## SET EXERCISE
Your task is to copy each line that has the word "script".

## RECORDS TO USE

######

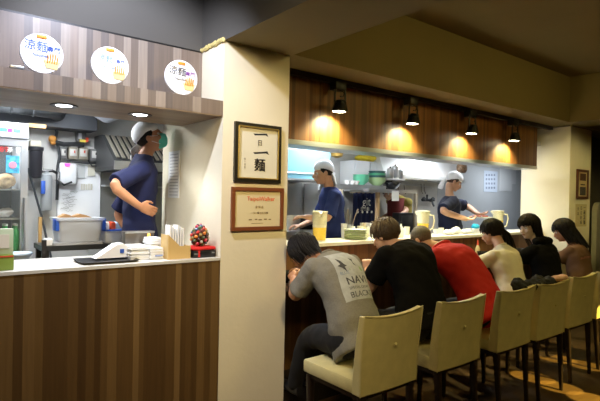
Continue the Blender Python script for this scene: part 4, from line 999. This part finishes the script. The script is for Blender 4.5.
MB().prism([(1.315, CZ), (1.475, CZ), (1.475, CZ+.085), (1.40, CZ+.085), (1.315, CZ+.165)], 3.168, 3.18).build('back_board', ply, k, smooth=False)
MB().box((1.315, 3.072, CZ), (1.325, 3.168, CZ+.16)).build('side_board', ply, k, smooth=False); MB().box((1.465, 3.072, CZ), (1.475, 3.168, CZ+.085)).build('side_board', ply, k, smooth=False)
for j in range(6):
    o = MB().box((1.335+.018*j, 3.08, CZ+.001), (1.345+.018*j, 3.16, CZ+.225-.012*(j % 3))).build('menu_card', paper, None, smooth=False); tag(o, 'white card standing upright in the light wooden holder', 'card', 'white cards in the wooden holder')
k = thing('clear_cup', 'clear plastic cup standing beside the wooden holder', 'cup', (1.44, 3.30, CZ))
MB().lathe([(.028, 0), (.038, .13), (.036, .13), (.026, .003)], (1.44, 3.30, CZ), 20).build('cup_body', glassm, k); MB().lathe([(.039, .126), (.041, .13), (.039, .134)], (1.44, 3.3, CZ), 20, caps=False).build('rim', paper, k)
k = thing('stationery_box', 'black box with red ribbon beneath the beaded ornament', 'box', (1.58, 3.13, CZ))
MB().box((1.49, 3.05, CZ), (1.662, 3.22, CZ+.048), .005).build('box_body', blackp, k); MB().box((1.525, 3.047, CZ+.005), (1.54, 3.05, CZ+.05)).build('ribbon', redc, k, smooth=False)
MB().box((1.495, 3.0475, CZ+.022), (1.525, 3.0495, CZ+.034)).build('label_plate', steel, k, smooth=False); MB().box((1.63, 3.0475, CZ+.028), (1.65, 3.0495, CZ+.036)).build('label_plate', steel, k, smooth=False)
k = MB().box((1.485, 3.05, CZ+.0495), (1.665, 3.22, CZ+.073), .010).build('red_cushion', redc, None); tag(k, 'flat red cushion between the black box and beaded ornament', 'cushion'); remesh(k, .006, 2, .5, .008, .03)
k = thing('beaded_ornament', 'egg-shaped ornament of colourful beads on the red cushion', 'ornament', (1.575, 3.13, CZ+.076))
oc = V((1.575, 3.13, CZ+.080)); MB().ell(oc+V((0, 0, .062)), .046, .046, .062).build('core', mat('brown core', (.10, .05, .03), .7), k)
bc = [(.55, .04, .03), (.75, .22, .04), (.10, .12, .06), (.45, .40, .30), (.12, .18, .30), (.22, .06, .05), (.30, .20, .06), (.05, .02, .02), (.60, .06, .10), (.08, .14, .05)]
n = 62; 
for j in range(n):
    zz = 1-2*(j+.5)/n; a = j*2.39996; r_ = math.sqrt(max(0, 1-zz*zz)); sh_ = 1-.22*zz
    p = oc+V((.050*r_*sh_*math.cos(a), .050*r_*sh_*math.sin(a), .062+.066*zz)); rb = .0115
    MB().ell(p, rb, rb, rb, u=10, v=7).build('bead', mat('bead %d' % (j*7 % 10), bc[j*7 % 10], .3), k)
k.scale = (1.1, 1.1, 1.08)

# ---------------------------------------------------------------- right kitchen
# pass shelf
k = thing('pass_shelf', 'steel double pass shelf with timber posts behind the bar', 'shelf', (5.0, 4.6, .3))
za = P(358, 188, 4.5).z
x0, x1 = P(335, 190, 4.5).x, P(386, 190, 4.5).x
MB().box((x0, 4.5, 1.76), (x1, 4.78, 1.825)).build('shelf_board', steel, k, smooth=False)
x2, x3 = P(369, 190, 4.4).x, P(417, 190, 4.4).x
MB().box((x2, 4.40, 1.735), (x3, 4.75, 1.78)).build('shelf_board', steel, k, smooth=False)
pm = mat('pale post wood', (.45, .38, .28), .5)
for u in (340, 377, 415):
    x = P(u, 200, 4.5).x; MB().box((x-.022, 4.47, .3), (x+.022, 4.51, 1.759 if u < 400 else 1.734)).build('post', pm if u != 377 else mat('tan post wood', (.45, .30, .16), .5), k, smooth=False)
MB().box((x0, 4.46, .3), (x3, 4.62, 1.18)).build('cabinet', steel, k, smooth=False)
# bowls
gm = mat('celadon glaze', (.10, .42, .24), .3); gm2 = mat('dark teal glaze', (.03, .09, .10), .3); gm3 = mat('pale green glaze', (.40, .55, .28), .3); gm4 = mat('mint glaze', (.12, .48, .30), .3)
def bowl(x, y, z, r, h, m, lab, grp):
    k = thing('bowl', lab, 'bowl', (x, y, z), grp)
    MB().lathe([(r*.45, 0), (r*.48, h*.12), (r*.85, h*.5), (r, h), (r*.96, h), (r*.8, h*.5), (r*.4, h*.18)], (x, y, z), 28).build('bowl_body', m, k); MB().lathe([(r*.42, 0), (r*.46, 0), (r*.46, h*.14), (r*.42, h*.14)], (x, y, z), 24, caps=False).build('foot_ring', m, k)
xa, xb = P(362, 180, 4.6).x, P(378, 180, 4.6).x
names = ['lowest', 'second', 'third', 'fourth', 'fifth', 'topmost']
for j in range(3): bowl(xa, 4.62, 1.827+.026*j, .110, .085, gm4, 'green bowl, %s of the left stack on the pass shelf' % names[j], 'green bowls stacked on the pass shelf')
for j in range(5): bowl(xb, 4.62, 1.827+.030*j, .122-.004*(j == 4), .078, (gm3, gm3, gm2, gm, gm2)[j], '%s bowl, %s of the right stack on the pass shelf' % (('pale green', 'pale green', 'dark teal', 'green', 'dark teal')[j], names[j] if j < 4 else 'topmost'), 'bowls in the right stack')
c = P(393, 188, 4.5); bowl(c.x, 4.52, 1.781, .115, .095, mat('black glaze', (.01, .01, .012), .2), 'single black bowl on the right end of the pass shelf', None)
for j in range(3):
    c = P(345+j*4.5, 184, 4.6); o = MB().lathe([(.02, 0), (.045, .05), (.042, .05), (.018, .005)], (c.x, 4.56, 1.827), 16).build('sauce_cup', paper, None, loc=(c.x, 4.56, 1.827)); tag(o, 'small white cup on the left of the pass shelf', 'cup', 'white cups on the pass shelf')
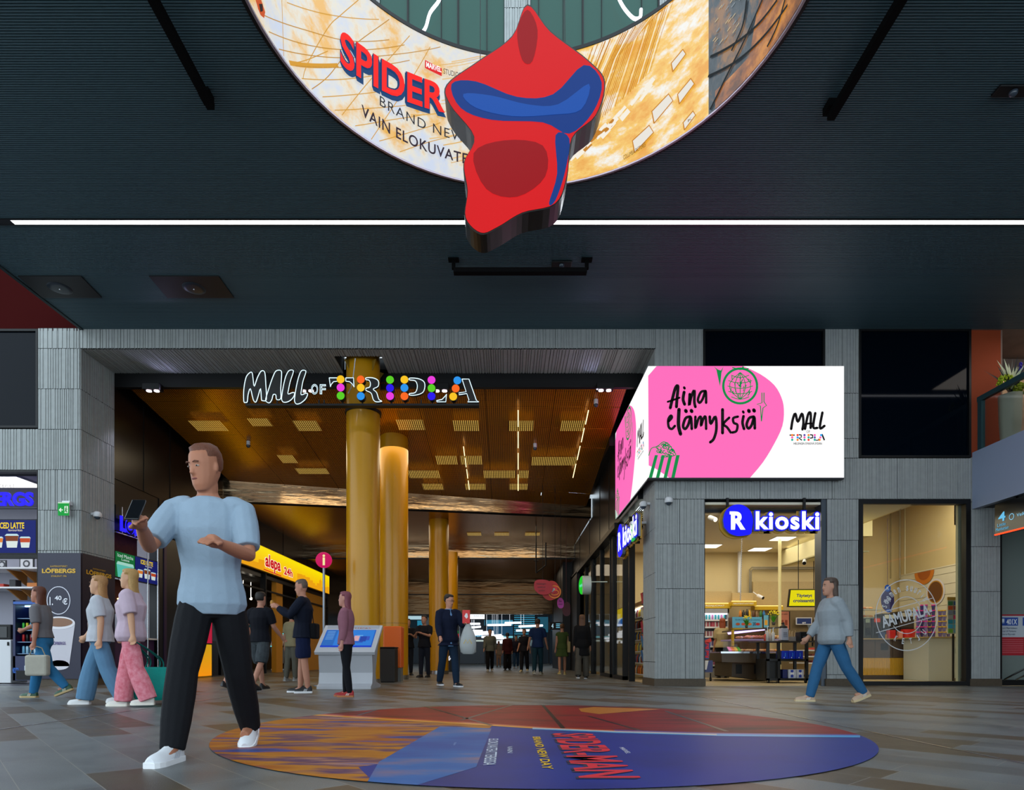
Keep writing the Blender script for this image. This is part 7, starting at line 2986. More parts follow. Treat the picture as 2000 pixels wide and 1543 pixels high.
# black trolley
TD = 14.45
t = thing('black_trolley', 'black wheeled serving trolley standing in front of the display case', 'trolley', P(1540, 1334, TD))
a, b = P(1498, 1332, TD), P(1579, 1252, TD)
ct = P(0, 1252, TD).z
mb = MB()
mb.bbox(P(1486, 0, TD).x, TD - .05, ct - .03, b.x + .14, TD + .75, ct, .008)
mb.build('top', mat('trolley_black', '0d0c0b', .4), t)
ZM, ZL = P(0, 1287, TD).z, P(0, 1325, TD).z
for z, nm in ((ZM, 'middle_shelf'), (ZL, 'bottom_shelf')):
    mb = MB()
    mb.box(a.x, TD, z - .05, b.x, TD + .65, z)
    mb.build(nm, mat('trolley_black', '0d0c0b'), t)
for x0 in (a.x, P(1519, 0, TD).x, b.x - .06):
    for y0 in (TD, TD + .59):
        mb = MB()
        mb.box(x0, y0, ZL - .05, x0 + .06, y0 + .06, ct - .03)
        mb.build('post', mat('trolley_black', '0d0c0b'), t)
mb = MB()
mb.box(a.x, TD + .1, ZL, P(1519, 0, TD).x, TD + .6, ZM - .05)
mb.build('cupboard', mat('trolley_black', '0d0c0b'), t)
for x in (a.x + .05, P(1521, 0, TD).x, b.x - .04):
    mb = MB()
    mb.cyl((x - .015, TD + .05, .05), (x + .015, TD + .05, .05), .05, n=16, m=0)
    mb.cyl((x - .017, TD + .05, .05), (x + .017, TD + .05, .05), .02, n=10, m=1)
    mb.box(x - .025, TD + .02, .09, x + .025, TD + .08, ZL - .05, 1)
    mb.build('castor', [BLACK, CHROME], t)
BXM = mat('carton_blue', '0c30b8', .4)
for j in range(3):
    x = P(1526.5 + j * 14.4, 0, TD + .05).x
    t = thing('blue_carton', 'bright blue carton on the middle trolley shelf, %s of three' % ('left', 'middle', 'right')[j], 'box', (x, TD + .05, ZM), 'blue cartons on the trolley')
    mb = MB()
    mb.bbox(x, TD + .05, ZM + .001, x + .155, TD + .35, ZM + .185, .005)
    mb.build('carton', BXM, t)
    cv = front(TD + .05)
    cv.text('fazer', x + .035, ZM + .085, x + .125, ZM + .115, '50b8f0', h=1, rot=PI / 2)
    cv.ell(x + .06, ZM + .03, .012, .012, 'f0f0f8', 1, 10)
    cv.build('print', t)
for j, (x0, w_, c_) in enumerate(((1529, 9, '14205c'), (1540, 15, 'c4c8d4'), (1556, 14, 'c4c8d4'))):
    x = P(x0, 0, TD + .05).x
    t = thing('milk_carton_tray', ('dark blue carton tray at the left of the bottom trolley shelf', 'white and blue carton tray in the middle of the bottom trolley shelf', 'white and blue carton tray at the right of the bottom trolley shelf')[j], 'box', (x, TD + .05, ZL), 'carton trays on the bottom trolley shelf')
    mb = MB()
    mb.bbox(x, TD + .05, ZL + .001, x + w_ * TD / F, TD + .35, ZL + .2, .005)
    mb.build('tray', mat('carton_' + c_, c_, .5), t)
    if j:
        cv = front(TD + .05)
        cv.rect(x + .05, ZL + .02, x + .11, ZL + .19, '1c3ca8', 1)
        cv.ell(x + .06, ZL + .11, .022, .03, 'e8ecf4', 2, 12)
        cv.ell(x + .10, ZL + .11, .022, .03, 'e8ecf4', 2, 12)
        cv.build('print', t)
# on the trolley
c = P(1531, 1251.5, TD + .2)
t = thing('pump_dispenser', 'tall white pump dispenser with black top on the trolley', 'dispenser', (c.x, TD + .2, ct))
mb = MB()
mb.bbox(c.x - .08, TD + .14, ct + .02, c.x + .08, TD + .3, ct + .30, .01)
mb.build('body', mat('label_grey', 'b8b8c4', .4), t)
mb = MB()
mb.bbox(c.x - .09, TD + .13, ct, c.x + .09, TD + .31, ct + .02, .005)
mb.lathe((c.x, TD + .22, ct + .30), [(.085, 0), (.085, .04), (.03, .07), (.02, .13)], 14)
mb.tube([(c.x, TD + .22, ct + .43), (c.x - .05, TD + .22, ct + .40)], .012, 6)
mb.build('cap', BLACK, t)
mb = MB()
for k in range(4):
    mb.box(c.x - .04, TD + .135, ct + .1 + k * .03, c.x + .05, TD + .139, ct + .108 + k * .03)
mb.build('label_print', BLACK, t)
c = P(1571, 1251, TD + .15)
t = thing('napkin_box', 'black box with small pale writing at the right end of the trolley top', 'box', (c.x, TD + .15, ct))
mb = MB()
mb.bbox(c.x - .125, TD + .1, ct, c.x + .11, TD + .35, ct + .22, .02)
mb.build('body', BLACK, t)
cv = front(TD + .1)
cv.text('ÄLÄ JÄTÄ', c.x - .06, ct + .09, c.x + .03, ct + .11, 'b0c8d8', h=1)
cv.build('lettering', t)
for j, (x, hh, c_) in enumerate(((1499, .34, 'c8c0b8'), (1504, .28, 'b8a898'), (1510, .31, 'd0ccc8'), (1495, .24, 'c04030'))):
    c = P(x, 1251, TD + .25 + .06 * (j % 2))
    t = thing('sauce_bottle', ('tallest pale pump bottle on the left end of the trolley', 'short tan pump bottle on the left end of the trolley', 'white pump bottle nearest the pump dispenser', 'red-capped bottle at the trolley edge')[j], 'bottle', (c.x, c.y, ct), 'pump bottles on the trolley')
    mb = MB()
    mb.lathe((c.x, c.y, ct), [(.032, 0), (.036, .01), (.036, hh * .6), (.012, hh * .72)], 12)
    mb.build('body', mat('btl_' + c_, c_, .25), t)
    mb = MB()
    mb.cyl((c.x, c.y, ct + hh * .7), (c.x, c.y, ct + hh), .008, n=8)
    mb.tube([(c.x, c.y, ct + hh), (c.x + .035, c.y, ct + hh - .004)], .007, 6)
    mb.build('pump', CHROME, t)
c = P(1550, 1251, TD + .3)
t = thing('clear_box', 'clear plastic box with wooden sticks on the trolley top', 'box', (c.x, c.y, ct))
mb = MB()
mb.box(c.x - .10, c.y, ct, c.x + .10, c.y + .2, ct + .11)
mb.build('box', mat('clear_plastic', 'a8a8b0', .2, alpha=.55), t)
mb = MB()
rd = random.Random(8)
for k in range(14):
    x = c.x + rd.uniform(-.08, .08)
    mb.cyl((x, c.y + .1, ct + .02), (x + rd.uniform(-.05, .05), c.y + .1 + rd.uniform(-.04, .04), ct + rd.uniform(.2, .26)), .005, n=5)
mb.build('sticks', mat('stick_wood', 'd0b48c', .7), t)
c = P(1585, 1238, 14.9)
t = thing('pay_terminal', 'grey tilted pay screen behind the right end of the trolley', 'terminal', (c.x, c.y, c.z - .2))
mb = MB()
mb.prism([P(1578, 1220, 14.9), P(1588, 1222, 14.9), P(1592, 1236, 14.9), P(1583, 1236, 14.9)], (0, .04, 0))
mb.build('screen', mat('terminal_grey', '7c8888', .3), t)
mb = MB()
mb.cyl(P(1587, 1236, 14.95), P(1587, 1262, 14.95), .02, n=8)
mb.build('stem', BLACK, t)
# right rear of the kiosk: counter shelf with goods and posters
t = thing('goods_shelf', 'pale counter shelf with flat red packs right of the trolley', 'shelf', P(1595, 1318, 16))
mb = MB()
pbox(mb, 1579, 1640, 1296, 1319, 16.0, 16.9)
mb.build('base', mat('pale_counter', 'b09c78', .6), t)
mb = MB()
pbox(mb, 1579, 1640, 1318, 1322, 15.98, 16.9)
mb.build('blue_plinth', mat('plinth_blue', '14305c', .5), t)
for k, (y0, c_) in enumerate(((1269, 'b03828'), (1281, 'a04838'), (1294, 'b04050'))):
    mb = MB()
    pbox(mb, 1576, 1640, y0, y0 + 2.5, 15.9, 16.9)
    mb.build('shelf_board', WHITEP, t)
    for j in range(3):
        c = P(1586 + j * 9, y0, 15.98)
        mb = MB()
        mb.bbox(c.x, 15.98, c.z, c.x + .1, 16.25, c.z + .05, .01)
        tag(mb.build('flat_pack', mat('pack_%s' % (c_ if j != 1 else '30405c'), c_ if j != 1 else '30405c', .5)), 'flat pack on the %s board of the goods shelf, %s one' % (('top', 'middle', 'low')[k], ('left', 'centre', 'right')[j]), 'pack', 'flat packs on the goods shelf')
for k, (x0, x1, y0, y1, c_, lab) in enumerate(((1555, 1586, 1206, 1220, '18306c', 'navy poster in a white frame on the kiosk rear wall'), (1591, 1606, 1206, 1250, 'a8a8ac', 'tall pale poster at the right edge of the kiosk entrance'))):
    t = thing('wall_poster', lab, 'poster', P(x0, y1, 18.8))
    mb = MB()
    pbox(mb, x0, x1, y0, y1, 18.8, 18.84)
    mb.build('frame', WHITEP, t)
    cv = front(18.8)
    cv.prect(x0 + 1.5, y0 + 1.5, x1 - 1.5, y1 - 1.5, c_)
    if k == 0:
        cv.ptext('NYT', x0 + 12, y0 + 9, x0 + 19, y0 + 12.5, 'e8ecf4', h=2, bold=.03)
    else:
        c = cv.px(1599, 1226)
        cv.ell(c[0], c[1], .06, .06, '6a7078', 2)
        cv.prect(x0 + 2, y0 + 32, x1 - 2, y1 - 2, 'd8c020', 2)
    cv.build('print', t)
mb = MB()
pbox(mb, 1526, 1650, 1192, 1319, 18.9, 19.0)
tag(mb.build('dark_wood_wall_panel', mat('dark_wood_panel', '6a5838', .6, noise=.15)), 'brown wood wall panel behind the kiosk posters', 'panel')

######

## EXERCISE ANSWER
Continue the Blender Python script for this scene: part 4, from line 999. This part finishes the script. The script is for Blender 4.5.
Keep writing the Blender script for this image. This is part 7, starting at line 2986. More parts follow. Treat the picture as 2000 pixels wide and 1543 pixels high.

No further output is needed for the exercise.